- Set task:
Below are entries. Give back exactly the lines from the one containing "Write a Blender" through the one containing "rnd = random.Random(7)", inclusive, without the pictures.

- Information given:
________________

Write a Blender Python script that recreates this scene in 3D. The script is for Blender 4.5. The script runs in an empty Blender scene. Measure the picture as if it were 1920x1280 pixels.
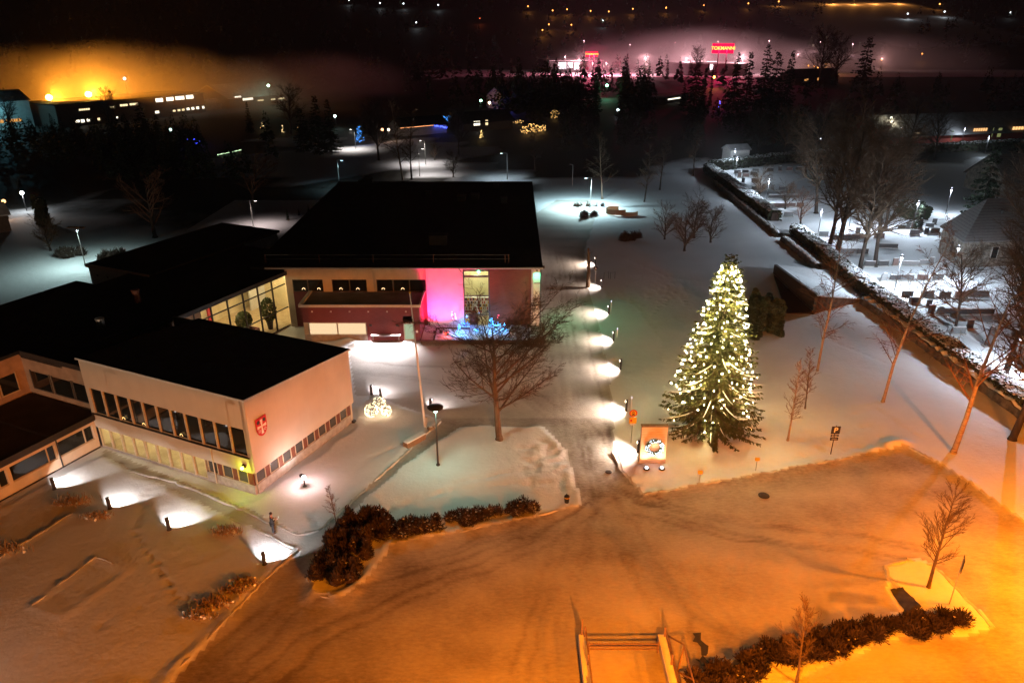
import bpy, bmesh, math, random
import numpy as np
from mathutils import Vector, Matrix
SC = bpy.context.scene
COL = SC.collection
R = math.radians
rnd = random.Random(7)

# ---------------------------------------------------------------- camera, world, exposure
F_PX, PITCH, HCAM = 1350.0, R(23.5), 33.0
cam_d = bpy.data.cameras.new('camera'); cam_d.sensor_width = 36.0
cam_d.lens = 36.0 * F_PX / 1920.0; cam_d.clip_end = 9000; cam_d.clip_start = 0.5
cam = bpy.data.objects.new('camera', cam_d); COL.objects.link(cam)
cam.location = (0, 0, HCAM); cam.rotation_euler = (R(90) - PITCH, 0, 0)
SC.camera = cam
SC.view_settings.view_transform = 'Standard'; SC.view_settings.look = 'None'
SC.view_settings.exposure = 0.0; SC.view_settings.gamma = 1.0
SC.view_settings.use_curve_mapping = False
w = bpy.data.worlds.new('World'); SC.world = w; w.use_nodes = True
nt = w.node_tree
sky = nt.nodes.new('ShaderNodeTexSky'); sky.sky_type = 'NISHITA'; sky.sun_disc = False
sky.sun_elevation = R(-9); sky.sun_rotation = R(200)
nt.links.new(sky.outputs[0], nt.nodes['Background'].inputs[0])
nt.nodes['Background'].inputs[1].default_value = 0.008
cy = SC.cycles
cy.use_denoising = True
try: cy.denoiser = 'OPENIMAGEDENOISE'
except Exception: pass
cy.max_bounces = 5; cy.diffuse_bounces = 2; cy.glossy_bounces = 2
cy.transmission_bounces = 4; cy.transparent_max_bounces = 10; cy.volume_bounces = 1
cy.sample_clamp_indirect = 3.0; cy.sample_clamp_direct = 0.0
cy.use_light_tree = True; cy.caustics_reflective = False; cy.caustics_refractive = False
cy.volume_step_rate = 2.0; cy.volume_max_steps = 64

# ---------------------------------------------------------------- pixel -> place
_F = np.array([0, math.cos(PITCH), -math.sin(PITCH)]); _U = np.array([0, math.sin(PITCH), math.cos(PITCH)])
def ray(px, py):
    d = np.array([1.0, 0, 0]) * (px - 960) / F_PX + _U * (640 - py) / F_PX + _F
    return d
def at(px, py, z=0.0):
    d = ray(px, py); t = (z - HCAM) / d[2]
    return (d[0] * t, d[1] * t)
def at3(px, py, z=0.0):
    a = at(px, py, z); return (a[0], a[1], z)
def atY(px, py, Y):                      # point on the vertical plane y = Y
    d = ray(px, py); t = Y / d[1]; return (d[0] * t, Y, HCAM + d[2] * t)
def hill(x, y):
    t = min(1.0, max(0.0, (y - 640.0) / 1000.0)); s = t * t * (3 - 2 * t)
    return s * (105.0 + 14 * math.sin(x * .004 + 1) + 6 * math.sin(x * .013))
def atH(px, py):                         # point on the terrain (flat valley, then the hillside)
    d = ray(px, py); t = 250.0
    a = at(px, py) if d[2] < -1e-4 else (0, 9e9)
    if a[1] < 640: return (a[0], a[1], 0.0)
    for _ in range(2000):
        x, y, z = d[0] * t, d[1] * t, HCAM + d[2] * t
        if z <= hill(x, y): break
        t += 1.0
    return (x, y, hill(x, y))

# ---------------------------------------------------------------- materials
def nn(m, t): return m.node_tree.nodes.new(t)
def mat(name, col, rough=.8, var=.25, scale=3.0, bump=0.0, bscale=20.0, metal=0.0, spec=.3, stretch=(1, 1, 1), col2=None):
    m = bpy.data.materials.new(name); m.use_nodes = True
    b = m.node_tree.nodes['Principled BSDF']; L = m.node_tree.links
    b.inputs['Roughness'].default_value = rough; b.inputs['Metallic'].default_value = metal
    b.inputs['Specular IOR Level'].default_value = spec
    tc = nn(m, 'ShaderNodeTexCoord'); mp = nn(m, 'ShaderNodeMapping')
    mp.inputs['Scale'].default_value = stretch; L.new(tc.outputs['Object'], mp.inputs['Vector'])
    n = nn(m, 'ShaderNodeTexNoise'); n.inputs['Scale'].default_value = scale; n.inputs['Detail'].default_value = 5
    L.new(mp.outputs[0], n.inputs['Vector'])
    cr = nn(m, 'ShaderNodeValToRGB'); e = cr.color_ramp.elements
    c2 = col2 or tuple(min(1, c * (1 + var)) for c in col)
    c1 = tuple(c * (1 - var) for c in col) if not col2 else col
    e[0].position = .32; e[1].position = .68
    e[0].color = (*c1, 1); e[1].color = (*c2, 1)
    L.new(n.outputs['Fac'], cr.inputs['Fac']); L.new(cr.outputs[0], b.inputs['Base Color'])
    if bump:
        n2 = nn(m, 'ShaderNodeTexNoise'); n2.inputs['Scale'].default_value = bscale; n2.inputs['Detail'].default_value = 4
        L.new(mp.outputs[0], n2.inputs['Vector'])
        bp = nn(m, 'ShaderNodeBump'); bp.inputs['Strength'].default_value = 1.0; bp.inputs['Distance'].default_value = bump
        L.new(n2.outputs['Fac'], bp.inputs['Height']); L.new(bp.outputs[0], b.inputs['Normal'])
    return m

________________

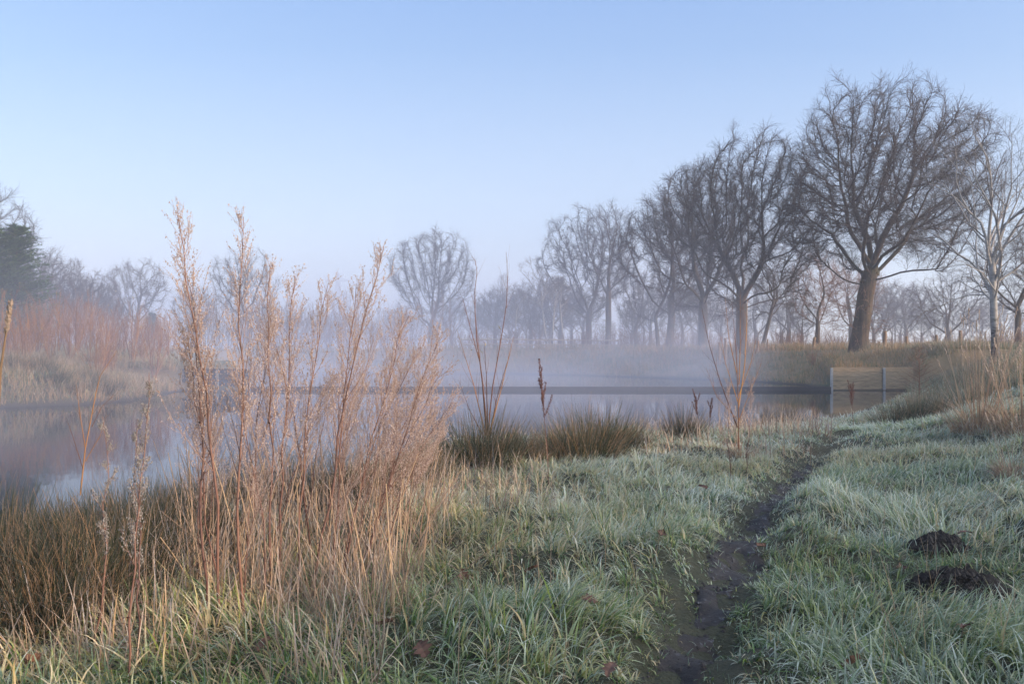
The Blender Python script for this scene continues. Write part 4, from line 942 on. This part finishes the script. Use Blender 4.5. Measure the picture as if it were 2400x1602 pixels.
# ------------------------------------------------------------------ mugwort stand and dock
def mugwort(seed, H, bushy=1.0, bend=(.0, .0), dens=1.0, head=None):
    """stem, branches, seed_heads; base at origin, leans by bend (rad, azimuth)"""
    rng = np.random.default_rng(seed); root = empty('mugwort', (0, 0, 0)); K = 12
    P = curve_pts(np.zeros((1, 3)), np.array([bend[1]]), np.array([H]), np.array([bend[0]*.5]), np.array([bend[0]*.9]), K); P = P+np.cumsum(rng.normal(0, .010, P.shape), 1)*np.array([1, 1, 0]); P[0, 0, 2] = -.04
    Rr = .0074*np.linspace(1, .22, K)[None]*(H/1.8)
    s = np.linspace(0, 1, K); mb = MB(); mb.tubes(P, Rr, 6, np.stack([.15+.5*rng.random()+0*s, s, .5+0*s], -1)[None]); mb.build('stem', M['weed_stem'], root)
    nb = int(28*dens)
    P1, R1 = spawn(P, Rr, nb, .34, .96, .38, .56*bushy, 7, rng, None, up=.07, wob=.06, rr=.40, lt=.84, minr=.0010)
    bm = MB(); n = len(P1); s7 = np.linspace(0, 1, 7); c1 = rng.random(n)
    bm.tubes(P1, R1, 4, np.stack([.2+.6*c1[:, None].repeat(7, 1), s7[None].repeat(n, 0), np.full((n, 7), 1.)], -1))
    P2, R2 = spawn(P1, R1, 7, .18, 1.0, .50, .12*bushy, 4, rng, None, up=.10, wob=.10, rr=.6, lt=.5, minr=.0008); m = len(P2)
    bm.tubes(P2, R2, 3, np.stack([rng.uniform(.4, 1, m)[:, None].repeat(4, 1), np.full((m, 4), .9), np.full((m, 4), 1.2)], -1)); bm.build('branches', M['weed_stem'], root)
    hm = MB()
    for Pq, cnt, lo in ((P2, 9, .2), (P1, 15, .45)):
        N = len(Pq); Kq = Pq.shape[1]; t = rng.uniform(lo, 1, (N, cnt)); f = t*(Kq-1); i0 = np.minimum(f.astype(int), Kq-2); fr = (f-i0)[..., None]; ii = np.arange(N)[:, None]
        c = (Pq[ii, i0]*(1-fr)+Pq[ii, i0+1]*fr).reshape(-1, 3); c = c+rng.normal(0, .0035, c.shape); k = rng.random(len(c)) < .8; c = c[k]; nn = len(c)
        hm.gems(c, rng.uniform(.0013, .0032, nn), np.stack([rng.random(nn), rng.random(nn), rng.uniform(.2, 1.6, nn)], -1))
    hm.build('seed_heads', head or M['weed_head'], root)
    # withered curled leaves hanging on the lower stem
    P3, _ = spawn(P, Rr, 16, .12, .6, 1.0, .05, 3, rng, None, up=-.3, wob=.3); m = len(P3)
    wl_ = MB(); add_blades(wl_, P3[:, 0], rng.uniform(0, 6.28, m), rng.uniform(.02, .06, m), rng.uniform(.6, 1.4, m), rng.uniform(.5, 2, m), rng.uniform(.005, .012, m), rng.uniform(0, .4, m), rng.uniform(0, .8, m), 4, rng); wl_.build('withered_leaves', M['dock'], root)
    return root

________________

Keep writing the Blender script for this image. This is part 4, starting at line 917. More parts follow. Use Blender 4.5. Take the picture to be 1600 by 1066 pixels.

________________

- Exercise response:
Write a Blender Python script that recreates this scene in 3D. The script is for Blender 4.5. The script runs in an empty Blender scene. Measure the picture as if it were 1920x1280 pixels.
import bpy, bmesh, math, random
import numpy as np
from mathutils import Vector, Matrix
SC = bpy.context.scene
COL = SC.collection
R = math.radians
rnd = random.Random(7)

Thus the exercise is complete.